Drinking problems not increased since lowering the drinking age, UC lecturer says

August 29, 2012

There appears no strong evidence of large increases in problem drinking among young people since lowering the alcohol purchase age to 18 to warrant increasing the drinking age, University of Canterbury economics lecturer Eric Crampton said today.

He was making comment before MPs tomorrow vote on the Alcohol Reform Bill in Parliament to keep the purchase alcohol age to 18 or increase it to 20. Prime Minister John Key has said he will vote for the split option: 18 in bars and 20 at off-licence liquor outlets.

Crampton who has been in Canberra this week addressing the National Press Club on alcohol issues, said a case would need to be made that the harm mitigation outweighed the costs to those young people who behaved responsibly, but there could be a case worth answering.

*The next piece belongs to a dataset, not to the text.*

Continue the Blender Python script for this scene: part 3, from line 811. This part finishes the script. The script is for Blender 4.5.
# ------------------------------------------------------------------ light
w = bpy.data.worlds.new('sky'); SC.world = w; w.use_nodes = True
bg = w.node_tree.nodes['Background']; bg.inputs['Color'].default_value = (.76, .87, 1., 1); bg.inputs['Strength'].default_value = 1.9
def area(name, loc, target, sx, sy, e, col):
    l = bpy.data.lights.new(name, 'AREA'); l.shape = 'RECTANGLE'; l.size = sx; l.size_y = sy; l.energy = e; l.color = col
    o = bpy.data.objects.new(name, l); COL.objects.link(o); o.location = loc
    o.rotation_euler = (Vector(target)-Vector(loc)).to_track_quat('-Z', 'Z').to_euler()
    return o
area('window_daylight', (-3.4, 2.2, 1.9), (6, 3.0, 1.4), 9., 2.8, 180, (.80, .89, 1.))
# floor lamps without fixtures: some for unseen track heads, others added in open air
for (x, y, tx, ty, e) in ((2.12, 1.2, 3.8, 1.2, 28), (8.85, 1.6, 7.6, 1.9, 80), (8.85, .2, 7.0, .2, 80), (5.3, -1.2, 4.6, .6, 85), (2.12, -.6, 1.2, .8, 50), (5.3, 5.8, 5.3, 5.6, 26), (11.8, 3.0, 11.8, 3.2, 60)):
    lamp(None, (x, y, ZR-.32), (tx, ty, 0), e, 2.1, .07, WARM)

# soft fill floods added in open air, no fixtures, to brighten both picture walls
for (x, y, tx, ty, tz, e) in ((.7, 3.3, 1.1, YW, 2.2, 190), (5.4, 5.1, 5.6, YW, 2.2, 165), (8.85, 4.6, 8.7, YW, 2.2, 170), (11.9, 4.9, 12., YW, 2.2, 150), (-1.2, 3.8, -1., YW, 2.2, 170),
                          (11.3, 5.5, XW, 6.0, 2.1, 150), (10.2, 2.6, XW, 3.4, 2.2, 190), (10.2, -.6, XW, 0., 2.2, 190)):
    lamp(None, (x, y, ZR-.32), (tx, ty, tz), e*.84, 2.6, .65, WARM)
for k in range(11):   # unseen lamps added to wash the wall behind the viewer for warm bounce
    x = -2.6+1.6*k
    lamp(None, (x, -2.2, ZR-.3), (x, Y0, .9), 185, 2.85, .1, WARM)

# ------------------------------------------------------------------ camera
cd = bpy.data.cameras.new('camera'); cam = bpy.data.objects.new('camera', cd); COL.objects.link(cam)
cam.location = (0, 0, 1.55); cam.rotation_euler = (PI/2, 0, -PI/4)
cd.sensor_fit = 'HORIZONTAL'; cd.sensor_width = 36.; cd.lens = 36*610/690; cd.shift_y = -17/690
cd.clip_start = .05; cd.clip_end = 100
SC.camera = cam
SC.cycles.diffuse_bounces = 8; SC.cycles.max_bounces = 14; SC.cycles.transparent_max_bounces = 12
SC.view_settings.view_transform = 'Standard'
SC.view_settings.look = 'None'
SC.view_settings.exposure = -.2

``The Ministry of Social Development's most current social report showed that problem drinking among 15-24 year olds - the narrowest category on which they reported - simply had not increased substantially since the lowering of the alcohol purchase age,’’ Crampton said.

``In 1996-1997, the rate of potentially hazardous drinking among youths aged 15-24 was no different than it was in 2006-2007, the last year for which data was reported; the alcohol purchase age was reduced to 18 in 1999.

``Why should we expect that increasing the purchase age will reduce harms now when reducing the purchase age did not change the rate of potentially hazardous drinking?’’

Crampton said if there were problems with youth drinking culture, those problems were unlikely to be remedied by changing the drinking age. How odd would it be for a couple marrying at 18 to be forbidden from buying a bottle of champagne to take home to celebrate, he said.